Calder\'on problem for Yang-Mills connections

TL;DR

This paper addresses the inverse problem of determining Yang-Mills connections on vector bundles from boundary measurements, establishing uniqueness results and analyzing the Dirichlet-to-Neumann map's properties.

Contribution

It proves uniqueness of Yang-Mills connections from boundary data in certain cases and characterizes the DN map as an elliptic pseudodifferential operator.

Findings

Uniqueness of trivial line bundle connections in smooth category

Unique determination of bundle and connection with multiple measurements

DN map is an elliptic pseudodifferential operator of order one

Abstract

We consider the problem of identifying a unitary Yang-Mills connection $\nabla$ on a Hermitian vector bundle from the Dirichlet-to-Neumann (DN) map of the connection Laplacian $\nabla^*\nabla$ over compact Riemannian manifolds with boundary.

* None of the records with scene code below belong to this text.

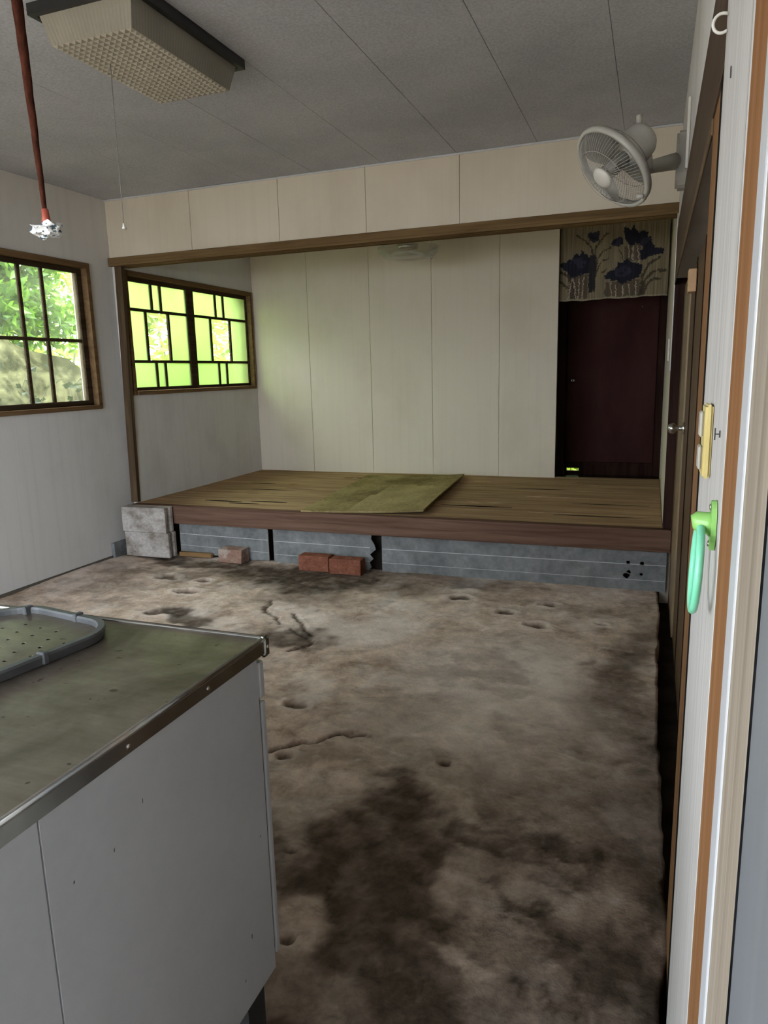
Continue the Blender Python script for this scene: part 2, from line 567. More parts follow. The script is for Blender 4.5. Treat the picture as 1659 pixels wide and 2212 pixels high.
def box(name, x0, x1, y0, y1, z0, z1, mat, parent=None, bev=0.0, seg=1):
    bm = bmesh.new()
    bm_box(bm, min(x0, x1), max(x0, x1), min(y0, y1), max(y0, y1), min(z0, z1), max(z0, z1))
    if bev:
        bmesh.ops.bevel(bm, geom=list(bm.edges), offset=bev, segments=seg, affect='EDGES', profile=0.5)
    return obj_from_bm(name, bm, mat, parent)


def bm_tube(bm, pts, rad, sides=8, cap=True):
    pts = [Vector(p) for p in pts]
    if not isinstance(rad, (list, tuple)):
        rad = [rad] * len(pts)
    rings = []
    prev = None
    for i, p in enumerate(pts):
        t = (pts[min(i + 1, len(pts) - 1)] - pts[max(i - 1, 0)]).normalized()
        if prev is None:
            a = Vector((0, 0, 1)) if abs(t.z) < 0.9 else Vector((1, 0, 0))
            nrm = t.cross(a).normalized()
        else:
            nrm = (prev - t * prev.dot(t)).normalized()
        prev = nrm
        bn = t.cross(nrm)
        rings.append([bm.verts.new(p + (nrm * math.cos(2 * math.pi * k / sides) + bn * math.sin(2 * math.pi * k / sides)) * rad[i])
                      for k in range(sides)])
    for a, b in zip(rings, rings[1:]):
        for k in range(sides):
            bm.faces.new((a[k], a[(k + 1) % sides], b[(k + 1) % sides], b[k]))
    if cap:
        bm.faces.new(rings[0][::-1])
        bm.faces.new(rings[-1])


def tube(name, pts, rad, mat, parent=None, sides=8, smooth=True):
    bm = bmesh.new()
    bm_tube(bm, pts, rad, sides)
    return obj_from_bm(name, bm, mat, parent, smooth)


def bm_lathe(bm, prof, origin, axis, seg=32, closed=False):
    """prof: list of (r, h); revolved round axis through origin"""
    ax = Vector(axis).normalized()
    a = Vector((0, 0, 1)) if abs(ax.z) < 0.9 else Vector((1, 0, 0))
    e1 = ax.cross(a).normalized()
    e2 = ax.cross(e1)
    o = Vector(origin)
    rings = []
    for r, h in prof:
        if r < 1e-6:
            rings.append([bm.verts.new(o + ax * h)])
        else:
            rings.append([bm.verts.new(o + ax * h + (e1 * math.cos(2 * math.pi * k / seg) + e2 * math.sin(2 * math.pi * k / seg)) * r)
                          for k in range(seg)])
    prs = list(zip(rings, rings[1:]))
    if closed:
        prs.append((rings[-1], rings[0]))
    for A, B in prs:
        for k in range(seg):
            k2 = (k + 1) % seg
            if len(A) == 1 and len(B) == 1:
                continue
            if len(A) == 1:
                bm.faces.new((A[0], B[k2], B[k]))
            elif len(B) == 1:
                bm.faces.new((A[k], A[k2], B[0]))
            else:
                bm.faces.new((A[k], A[k2], B[k2], B[k]))
    return e1, e2


def lathe(name, prof, origin, axis, mat, parent=None, seg=32, smooth=True, closed=False):
    bm = bmesh.new()
    bm_lathe(bm, prof, origin, axis, seg, closed)
    bmesh.ops.recalc_face_normals(bm, faces=list(bm.faces))
    return obj_from_bm(name, bm, mat, parent, smooth)


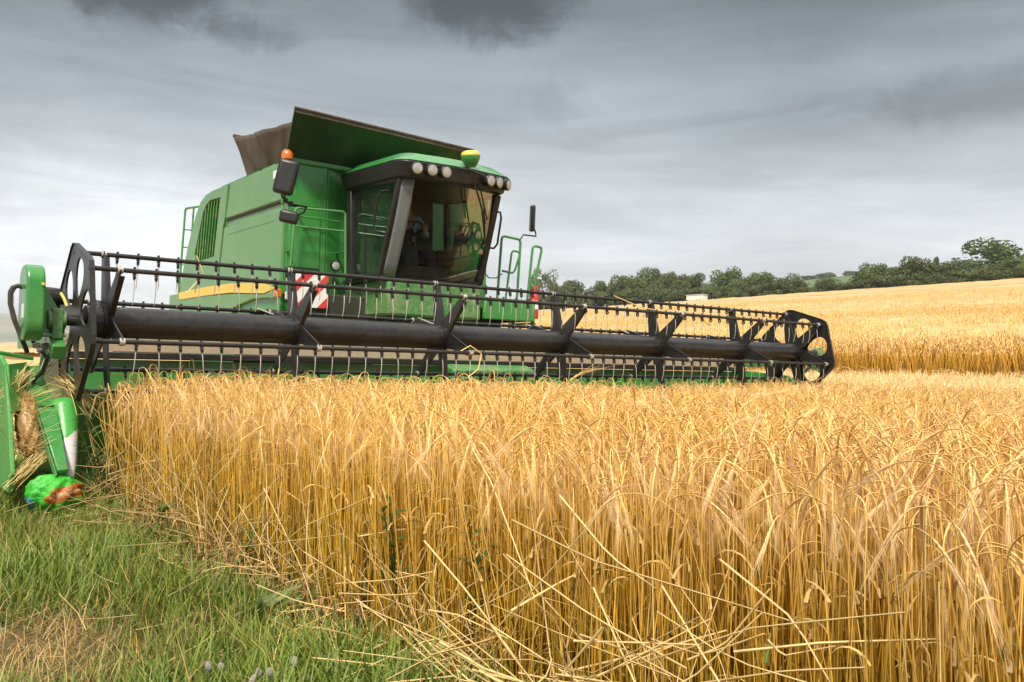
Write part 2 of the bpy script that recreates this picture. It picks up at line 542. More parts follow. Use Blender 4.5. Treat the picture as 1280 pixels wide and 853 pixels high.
def crop():
    cl = Cloud()
    x0, x1, y0, y1 = .03, 9.2, -9.5, .28
    dens = 680
    n = int((x1-x0)*(y1-y0)*dens)
    x = RNG.uniform(x0, x1, n); y = RNG.uniform(y0, y1, n)
    # drilled rows run along the driving direction
    row = .125
    x = np.where(RNG.random(n) < .75, np.round((x - x0)/row)*row + x0 + RNG.normal(0, .022, n), x)
    # uneven margin along the grass
    edge = .05 + .10*np.sin(y*1.9) + .06*np.sin(y*5.3+1) + RNG.uniform(-.08, .06, n)
    keep = x > edge
    dx = x - CAMP.x; dy = y - CAMP.y
    dist = np.hypot(dx, dy)
    # viewing direction (.613,.79); keep a wide wedge, thin out elsewhere
    lat = dx*.79 - dy*.613; dep = dx*.613 + dy*.79
    inside = (np.abs(lat) < dep*.62 + 1.6) & (dep > -.4)
    keep &= inside | (RNG.random(n) < .22)
    keep &= ~((dist > 5) & (RNG.random(n) < .22)) & ~((dist > 8) & (RNG.random(n) < .2))
    x, y, dist = x[keep], y[keep], dist[keep]
    inside = inside[keep]
    n = len(x)
    lod = np.where(dist < 3.6, 0, np.where(dist < 6.5, 1, 2)); lod[~inside] = 2
    z = zt(x)
    w = wave(x, y)
    h = (.955 - .08*np.clip(x/4, 0, 1) + .028*w + RNG.normal(0, .034, n))*np.where((x < .35), RNG.uniform(.85, 1.0, n), 1)
    yaw = RNG.normal(-.5, 1.3, n)
    lx = RNG.normal(.0, .05, n) - np.where(x < .3, RNG.exponential(.05, n), 0); ly = RNG.normal(0, .055, n)
    v = RNG.normal(1, .11, n)*(1 + .05*w)
    warm = RNG.normal(0, .06, n) + .05*np.sin(x*2.1 + y*1.3)
    tint = np.stack([v*(1 + warm*.25), v, v*(1 - warm*1.5)], -1)
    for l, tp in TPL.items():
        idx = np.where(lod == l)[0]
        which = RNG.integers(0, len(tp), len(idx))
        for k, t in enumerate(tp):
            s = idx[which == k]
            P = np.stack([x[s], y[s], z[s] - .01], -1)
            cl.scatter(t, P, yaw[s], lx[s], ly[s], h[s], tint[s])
    o = cl.build('barley', M['stalk'])
    tag(o, 'ripe golden barley standing in front of the cutting reel', 'barley', kind='stuff')
crop()

def straw_tpl(rng, L, bend, r=.0026, ear=False):
    """a broken straw lying along +x"""
    n = 7; V = []; Q = []; C = []; T = []
    kink = rng.uniform(.3, .7)
    c = np.array([.88, .64, .27])*rng.uniform(.72, 1.1)
    for i in range(n+1):
        u = i/n
        p = np.array([u*L, 0, 0.])
        if u > kink: p += np.array([0, (u-kink)*L*bend, -(u-kink)*L*abs(bend)*.6])
        for k in range(3):
            V.append(p + np.array([0, math.cos(2*PI*k/3), math.sin(2*PI*k/3)])*r*(1.1 - .4*u)); C.append(c)
        if i:
            o = (i-1)*3
            for k in range(3): Q.append((o+k, o+(k+1) % 3, o+3+(k+1) % 3, o+3+k))
    return np.array(V), np.array(Q), np.zeros((0, 3), int), np.array(C)

def orient(tpl, a, b, roll=0.):
    """maps the straw's +x onto a->b"""
    V, Q, T, C = tpl
    a = np.array(a, float); b = np.array(b, float)
    d = b - a; L = np.linalg.norm(d); d /= L
    s = np.cross(d, [0.13, .07, 1.]); s /= np.linalg.norm(s); u = np.cross(s, d)
    s2 = s*math.cos(roll) + u*math.sin(roll); u2 = np.cross(s2, d)*-1
    P = a + V[:, :1]*L*d + V[:, 1:2]*s2 + V[:, 2:3]*u2
    return P, Q, T, C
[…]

We establish uniqueness of the connection up to a gauge equivalence in the case of trivial line bundles in the smooth category and for the higher rank case in the analytic category, by using geometric analysis methods and essentially only one measurement. Moreover, by using a Runge-type approximation argument along curves to recover holonomy, we are able to uniquely determine both the bundle structure and the connection, but at the cost of having more measurements. Also, we prove that the DN map is an elliptic pseudodifferential operator of order one on the restriction of the vector bundle to the boundary, whose full symbol determines the complete Taylor series of an arbitrary connection, metric and an associated potential at the boundary.